## [SOURCE DATA]
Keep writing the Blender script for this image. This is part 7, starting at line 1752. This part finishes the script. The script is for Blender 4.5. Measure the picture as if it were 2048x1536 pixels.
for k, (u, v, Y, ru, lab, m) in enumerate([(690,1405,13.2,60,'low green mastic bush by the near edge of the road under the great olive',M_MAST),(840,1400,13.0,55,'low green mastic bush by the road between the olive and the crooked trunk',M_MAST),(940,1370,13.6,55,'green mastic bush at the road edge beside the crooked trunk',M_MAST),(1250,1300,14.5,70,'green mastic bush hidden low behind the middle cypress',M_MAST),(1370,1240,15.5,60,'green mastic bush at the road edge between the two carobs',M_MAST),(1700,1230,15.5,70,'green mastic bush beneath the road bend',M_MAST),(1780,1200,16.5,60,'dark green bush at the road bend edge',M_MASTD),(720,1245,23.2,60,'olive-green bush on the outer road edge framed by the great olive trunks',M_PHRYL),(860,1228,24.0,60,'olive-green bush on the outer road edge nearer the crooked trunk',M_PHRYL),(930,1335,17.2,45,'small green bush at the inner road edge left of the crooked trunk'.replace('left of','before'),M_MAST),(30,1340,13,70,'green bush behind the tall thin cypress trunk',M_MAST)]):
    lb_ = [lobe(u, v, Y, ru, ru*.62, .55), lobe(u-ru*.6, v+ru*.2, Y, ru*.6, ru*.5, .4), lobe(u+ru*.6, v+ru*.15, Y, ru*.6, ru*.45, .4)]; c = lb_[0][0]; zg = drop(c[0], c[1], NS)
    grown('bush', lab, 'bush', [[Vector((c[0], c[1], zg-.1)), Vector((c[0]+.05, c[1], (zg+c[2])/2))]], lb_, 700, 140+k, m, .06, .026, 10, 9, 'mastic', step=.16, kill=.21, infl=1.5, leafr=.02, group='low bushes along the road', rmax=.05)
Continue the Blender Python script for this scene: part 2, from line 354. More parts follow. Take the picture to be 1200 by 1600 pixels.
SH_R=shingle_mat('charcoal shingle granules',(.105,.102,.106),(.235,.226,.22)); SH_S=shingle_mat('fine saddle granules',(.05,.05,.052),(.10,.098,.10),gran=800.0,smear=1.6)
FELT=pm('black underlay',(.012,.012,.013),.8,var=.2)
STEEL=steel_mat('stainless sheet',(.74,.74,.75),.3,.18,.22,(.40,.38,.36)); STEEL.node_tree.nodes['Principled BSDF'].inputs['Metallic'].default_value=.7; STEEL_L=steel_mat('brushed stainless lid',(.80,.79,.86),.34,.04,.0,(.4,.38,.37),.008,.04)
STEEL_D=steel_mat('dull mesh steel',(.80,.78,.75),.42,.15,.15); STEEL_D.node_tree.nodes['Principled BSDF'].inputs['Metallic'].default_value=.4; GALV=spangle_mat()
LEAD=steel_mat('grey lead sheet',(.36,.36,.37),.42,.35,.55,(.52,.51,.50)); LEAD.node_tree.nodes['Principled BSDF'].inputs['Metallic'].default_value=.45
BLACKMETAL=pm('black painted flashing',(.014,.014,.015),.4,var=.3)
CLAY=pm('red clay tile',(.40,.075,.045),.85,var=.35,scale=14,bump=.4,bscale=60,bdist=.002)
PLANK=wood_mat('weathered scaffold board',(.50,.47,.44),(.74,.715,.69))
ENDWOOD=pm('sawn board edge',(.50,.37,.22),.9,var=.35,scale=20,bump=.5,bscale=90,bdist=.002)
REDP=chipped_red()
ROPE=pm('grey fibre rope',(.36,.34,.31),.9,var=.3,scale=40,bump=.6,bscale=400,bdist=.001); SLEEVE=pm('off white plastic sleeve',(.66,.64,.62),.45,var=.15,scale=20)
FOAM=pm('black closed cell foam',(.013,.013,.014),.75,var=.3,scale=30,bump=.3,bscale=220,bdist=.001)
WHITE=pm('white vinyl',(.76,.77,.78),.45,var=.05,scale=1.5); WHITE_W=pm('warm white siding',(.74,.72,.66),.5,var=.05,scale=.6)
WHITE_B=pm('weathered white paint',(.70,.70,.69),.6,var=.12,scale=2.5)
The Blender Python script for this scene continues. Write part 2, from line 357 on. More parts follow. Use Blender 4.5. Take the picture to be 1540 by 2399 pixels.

## [REQUIRED WORK]
Extract every line above that contains the word "pixels".

## [RIGHT ANSWER]
Keep writing the Blender script for this image. This is part 7, starting at line 1752. This part finishes the script. The script is for Blender 4.5. Measure the picture as if it were 2048x1536 pixels.
Continue the Blender Python script for this scene: part 2, from line 354. More parts follow. Take the picture to be 1200 by 1600 pixels.
The Blender Python script for this scene continues. Write part 2, from line 357 on. More parts follow. Use Blender 4.5. Take the picture to be 1540 by 2399 pixels.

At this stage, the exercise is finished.